### Instructions to follow
Return the first line, the line containing "SC.camera = cam", and every line between them, exactly as they stand.

>> Begin

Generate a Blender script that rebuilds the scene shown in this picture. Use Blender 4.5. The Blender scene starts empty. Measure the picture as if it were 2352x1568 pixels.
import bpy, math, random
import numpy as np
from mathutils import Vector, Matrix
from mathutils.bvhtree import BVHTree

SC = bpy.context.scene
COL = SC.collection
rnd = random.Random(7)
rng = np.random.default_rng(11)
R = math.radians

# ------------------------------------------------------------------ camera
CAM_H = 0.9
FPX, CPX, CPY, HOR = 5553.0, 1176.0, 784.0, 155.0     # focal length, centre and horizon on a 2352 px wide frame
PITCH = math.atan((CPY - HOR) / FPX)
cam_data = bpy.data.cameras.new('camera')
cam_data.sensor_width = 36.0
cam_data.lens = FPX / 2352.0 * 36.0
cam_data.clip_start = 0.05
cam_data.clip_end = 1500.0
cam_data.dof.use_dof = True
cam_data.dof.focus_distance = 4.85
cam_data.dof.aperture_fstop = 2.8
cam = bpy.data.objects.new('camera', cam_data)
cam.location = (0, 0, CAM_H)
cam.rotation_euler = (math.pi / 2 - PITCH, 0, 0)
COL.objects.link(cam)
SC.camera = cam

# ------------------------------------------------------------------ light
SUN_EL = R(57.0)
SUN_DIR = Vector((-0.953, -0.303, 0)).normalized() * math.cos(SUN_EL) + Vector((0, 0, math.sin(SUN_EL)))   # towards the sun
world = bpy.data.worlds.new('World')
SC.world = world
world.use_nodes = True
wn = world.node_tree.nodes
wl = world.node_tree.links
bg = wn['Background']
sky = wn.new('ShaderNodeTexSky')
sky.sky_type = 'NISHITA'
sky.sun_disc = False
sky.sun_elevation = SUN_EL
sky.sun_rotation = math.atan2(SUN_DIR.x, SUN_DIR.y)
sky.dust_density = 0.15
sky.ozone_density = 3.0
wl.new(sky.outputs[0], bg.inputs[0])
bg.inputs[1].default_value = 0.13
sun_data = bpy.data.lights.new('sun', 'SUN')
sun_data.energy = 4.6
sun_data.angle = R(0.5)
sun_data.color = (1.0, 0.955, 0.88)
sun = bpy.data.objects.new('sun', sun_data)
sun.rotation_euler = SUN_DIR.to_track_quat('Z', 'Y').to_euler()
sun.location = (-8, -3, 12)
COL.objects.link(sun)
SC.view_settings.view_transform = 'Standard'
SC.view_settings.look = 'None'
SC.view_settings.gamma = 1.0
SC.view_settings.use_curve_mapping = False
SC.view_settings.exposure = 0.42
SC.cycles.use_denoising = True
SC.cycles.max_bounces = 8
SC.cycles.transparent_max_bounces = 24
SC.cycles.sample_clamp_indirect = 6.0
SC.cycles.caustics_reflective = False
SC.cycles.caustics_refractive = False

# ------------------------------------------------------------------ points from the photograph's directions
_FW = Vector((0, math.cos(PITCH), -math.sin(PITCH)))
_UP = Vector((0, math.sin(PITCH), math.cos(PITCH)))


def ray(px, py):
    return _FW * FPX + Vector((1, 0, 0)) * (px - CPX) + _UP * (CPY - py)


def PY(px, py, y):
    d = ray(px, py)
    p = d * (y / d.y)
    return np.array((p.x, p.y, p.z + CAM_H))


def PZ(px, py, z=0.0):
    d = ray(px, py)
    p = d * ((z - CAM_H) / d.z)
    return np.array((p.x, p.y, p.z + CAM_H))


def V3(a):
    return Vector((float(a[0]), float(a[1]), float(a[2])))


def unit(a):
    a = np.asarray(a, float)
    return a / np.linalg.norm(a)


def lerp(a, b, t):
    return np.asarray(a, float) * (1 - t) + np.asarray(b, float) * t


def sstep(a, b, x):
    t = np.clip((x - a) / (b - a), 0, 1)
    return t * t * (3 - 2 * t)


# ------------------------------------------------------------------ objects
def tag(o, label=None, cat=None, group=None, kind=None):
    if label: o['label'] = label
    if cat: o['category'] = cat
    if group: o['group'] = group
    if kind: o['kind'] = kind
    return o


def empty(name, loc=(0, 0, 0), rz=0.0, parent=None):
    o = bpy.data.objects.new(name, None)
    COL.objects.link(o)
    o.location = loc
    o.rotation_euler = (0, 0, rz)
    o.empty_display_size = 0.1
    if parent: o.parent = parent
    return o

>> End

### Result below
Generate a Blender script that rebuilds the scene shown in this picture. Use Blender 4.5. The Blender scene starts empty. Measure the picture as if it were 2352x1568 pixels.
import bpy, math, random
import numpy as np
from mathutils import Vector, Matrix
from mathutils.bvhtree import BVHTree

SC = bpy.context.scene
COL = SC.collection
rnd = random.Random(7)
rng = np.random.default_rng(11)
R = math.radians

# ------------------------------------------------------------------ camera
CAM_H = 0.9
FPX, CPX, CPY, HOR = 5553.0, 1176.0, 784.0, 155.0     # focal length, centre and horizon on a 2352 px wide frame
PITCH = math.atan((CPY - HOR) / FPX)
cam_data = bpy.data.cameras.new('camera')
cam_data.sensor_width = 36.0
cam_data.lens = FPX / 2352.0 * 36.0
cam_data.clip_start = 0.05
cam_data.clip_end = 1500.0
cam_data.dof.use_dof = True
cam_data.dof.focus_distance = 4.85
cam_data.dof.aperture_fstop = 2.8
cam = bpy.data.objects.new('camera', cam_data)
cam.location = (0, 0, CAM_H)
cam.rotation_euler = (math.pi / 2 - PITCH, 0, 0)
COL.objects.link(cam)
SC.camera = cam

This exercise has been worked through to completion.